Se trata de una historia bastante inveterada, tan anacrónica como la mera existencia de nuestra república, me parece que un poco más antigua, pues nos remitimos hasta el año de 1814, en que atinadamente, el cura José María Morelos y Pavón, en el corazón de su propuesta legislativa titulada: “sentimientos de la nación”, hacía clara referencia a la necesidad imperiosa e insoslayable de profesionalizar el servicio público, particularmente hablando del poder legislativo. El artículo 14 del texto era contundente: “Que para dictar una ley se haga junta de sabios en el número posible, para que proceda con más acierto […].”
Y es que, sin duda, la confección de normas que rigen el desarrollo de una sociedad son axiales para la sana convivencia entre personas, el crecimiento y desarrollo económico, cultural, político y social de cualquier conglomerado en cualquier ámbito de gobierno. De esto no hay nadie que pueda objetar la trascendencia de dicha premisa. Por ello resulta no solo apropiada, sino urgente, necesaria e imprescindible la puesta en marcha de la iniciativa que surge en el senado de la república que exige una adición al artículo 55 constitucional para que sea obligatorio que diputados federales y senadores acrediten la educación superior, con su respectivo título y cédula profesional.
No se trata de un simple capricho o exigencia menor, pues la confección y ejecución de leyes determinan el destino de un país, estado o municipio, por lo que se trata sin duda de un tema delicado que merece especial atención. Y es que resulta bastante lamentable que, en esta nodal tarea de edificar las reglas de juego, existan personas que no poseen estudios por los menos profesionales, que les permitan realizar dicha función con eficacia y eficiencia.
Y no es para menos, pues la laxitud de los requisitos para acceder al cargo de diputado, por ejemplo, son bastante evidentes en el artículo 55 constitucional, que solicita a los interesados además de ser mexicanos, tener 21 años, no pertenecer a las fuerzas armadas, tener residencia en el Estado en donde desea ser representante, no ser ministro de culto, entre otras simplezas que vuelven bastante asequible un cargo que sin duda merece una serie de filtros académicos y de experiencia o afinidad que aseguren un desempeño “aceptable” en el peor de los casos, de quienes ocupan curules y se encargan de dirigir el destino de esta nación.

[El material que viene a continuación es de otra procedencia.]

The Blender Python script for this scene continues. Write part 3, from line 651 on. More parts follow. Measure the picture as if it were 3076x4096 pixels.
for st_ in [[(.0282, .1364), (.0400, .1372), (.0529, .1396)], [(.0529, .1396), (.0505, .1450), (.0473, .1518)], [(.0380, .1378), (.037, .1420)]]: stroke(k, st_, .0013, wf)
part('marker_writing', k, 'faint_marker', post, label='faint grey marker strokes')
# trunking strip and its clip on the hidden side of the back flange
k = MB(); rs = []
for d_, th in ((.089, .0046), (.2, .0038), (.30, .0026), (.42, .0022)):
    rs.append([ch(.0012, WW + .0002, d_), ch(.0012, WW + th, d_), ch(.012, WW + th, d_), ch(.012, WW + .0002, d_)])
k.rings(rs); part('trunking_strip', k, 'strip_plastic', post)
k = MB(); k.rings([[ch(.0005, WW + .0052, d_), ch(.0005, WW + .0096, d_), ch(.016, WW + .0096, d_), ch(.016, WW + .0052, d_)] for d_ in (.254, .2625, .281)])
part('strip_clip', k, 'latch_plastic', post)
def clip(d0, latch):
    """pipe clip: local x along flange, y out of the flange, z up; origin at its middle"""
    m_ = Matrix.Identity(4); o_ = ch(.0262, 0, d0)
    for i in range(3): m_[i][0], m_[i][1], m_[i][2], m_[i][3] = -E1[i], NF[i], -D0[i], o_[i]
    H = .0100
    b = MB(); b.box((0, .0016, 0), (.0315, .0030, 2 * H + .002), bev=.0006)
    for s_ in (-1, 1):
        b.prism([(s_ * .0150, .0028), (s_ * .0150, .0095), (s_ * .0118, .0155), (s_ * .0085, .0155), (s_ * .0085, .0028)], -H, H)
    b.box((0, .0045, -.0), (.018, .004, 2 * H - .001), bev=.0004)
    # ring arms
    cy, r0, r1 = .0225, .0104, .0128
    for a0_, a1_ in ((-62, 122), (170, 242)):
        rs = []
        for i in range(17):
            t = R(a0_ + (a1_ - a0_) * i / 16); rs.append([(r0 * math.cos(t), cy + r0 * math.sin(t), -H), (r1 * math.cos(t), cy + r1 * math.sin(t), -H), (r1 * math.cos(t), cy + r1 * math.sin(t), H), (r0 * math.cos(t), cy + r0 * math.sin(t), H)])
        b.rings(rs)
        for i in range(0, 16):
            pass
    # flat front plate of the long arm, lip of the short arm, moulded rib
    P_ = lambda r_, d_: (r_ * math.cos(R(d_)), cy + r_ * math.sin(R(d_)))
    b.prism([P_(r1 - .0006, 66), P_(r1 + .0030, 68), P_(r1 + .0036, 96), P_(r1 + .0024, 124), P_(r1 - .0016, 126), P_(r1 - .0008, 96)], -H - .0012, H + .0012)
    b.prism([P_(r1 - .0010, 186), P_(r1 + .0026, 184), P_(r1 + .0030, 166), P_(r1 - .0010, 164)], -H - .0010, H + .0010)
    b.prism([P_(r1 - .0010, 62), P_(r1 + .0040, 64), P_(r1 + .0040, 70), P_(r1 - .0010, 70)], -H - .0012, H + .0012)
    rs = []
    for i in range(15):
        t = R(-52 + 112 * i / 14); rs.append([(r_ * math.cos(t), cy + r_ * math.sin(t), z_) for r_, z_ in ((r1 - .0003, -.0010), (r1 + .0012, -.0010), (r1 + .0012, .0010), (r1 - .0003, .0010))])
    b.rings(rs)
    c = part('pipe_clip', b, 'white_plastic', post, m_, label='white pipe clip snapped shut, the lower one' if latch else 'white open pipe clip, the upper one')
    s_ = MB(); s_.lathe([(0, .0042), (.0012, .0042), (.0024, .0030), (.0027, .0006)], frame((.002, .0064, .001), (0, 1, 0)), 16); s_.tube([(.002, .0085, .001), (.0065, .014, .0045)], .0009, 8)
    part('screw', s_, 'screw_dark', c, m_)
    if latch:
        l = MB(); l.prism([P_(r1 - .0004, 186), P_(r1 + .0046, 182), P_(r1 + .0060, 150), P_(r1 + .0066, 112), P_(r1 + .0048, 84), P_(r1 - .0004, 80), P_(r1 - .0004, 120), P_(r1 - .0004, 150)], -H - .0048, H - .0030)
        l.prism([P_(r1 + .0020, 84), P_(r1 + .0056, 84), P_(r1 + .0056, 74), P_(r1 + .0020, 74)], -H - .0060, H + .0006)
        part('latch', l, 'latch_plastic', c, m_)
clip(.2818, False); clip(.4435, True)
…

 A esa preparación imprescindible es a la que hacía referencia el cura Morelos cuando hablaba de sabiduría. Tan sólo por presentar un ejemplo, la discusión y aprobación de la “Ley de coordinación administrativa en materia de planeación del desarrollo y ejecución de acciones regionales para la prestación de servicios públicos”, requiere sin duda solo para su aprehensión conceptual, un mínimo de conocimientos que requieren, si bien no especialización, por lo menos un grado académico que permita a través de un esfuerzo su comprensión a cabalidad y derivado de ello su adecuada aprobación e implementación.
Es cierto, nuestra actual legislatura es una de las que menos porcentaje de legisladores sin estudios profesionales observa, con 28 diputados sin carrera profesional, pero hemos temido casos peores y nuestras leyes imperfectas requieren una buena dosis de profesionalismo. Insisto, no se trata de un simplismo, se trata del destino de una nación que estriba en un adecuado andamiaje legal cuidadosamente construido.